Browner lawns, bigger water bills: Things to know about California's new mandatory water cuts

Things to know about California's drought and water cuts

SAN FRANCISCO (AP) -- California Gov. Jerry Brown has ordered mandatory water conservation in the state's cities and towns after a severe four-year drought. Here are key things to know about the drought:


Question: Why did Brown make the order now?

Answer: Californians had hoped that rain and snow this winter would rescue the state after its driest three-year period on record. Instead, the winter brought by far the least snow on record in the Sierra Nevada mountains.

The snowpack that normally provides water for the state throughout the year now stands at just 6 percent of normal. That means the state's nearly 40 million people must rely on water already stored in reservoirs and on groundwater that farmers and communities are pumping at dangerously fast rates.
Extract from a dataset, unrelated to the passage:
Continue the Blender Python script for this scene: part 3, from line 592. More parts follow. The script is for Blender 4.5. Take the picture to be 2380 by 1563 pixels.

Q: How have Californians done at voluntary conservation?

A: Not so well. In January 2014, Brown asked Californians to voluntarily reduce water use by 20 percent. Instead, they averaged about half of that.

San Francisco Bay Area water users were among the thriftiest, using around 70 gallons of water per person per day. But that figure topped 300 gallons for some affluent desert communities in Southern California that had big lawns, pools and golf courses.


Q: How will people notice a difference under Brown's order?

A: California will start looking a lot browner -- since communities have now been banned from using drinking water to irrigate street medians. Communities also will be encouraged to reward homeowners for getting rid of water-gulping lawns. And the order directs a statewide look at water rates to encourage conservation, meaning water-rate hikes are likely.


Q: Why should people outside California care about the drought?

A: Shrinking water reserves forced California growers to let fallow 400,000 acres last year and likely hundreds of thousands more acres this year. Farmers say that could eventually mean more expensive fruits and vegetables.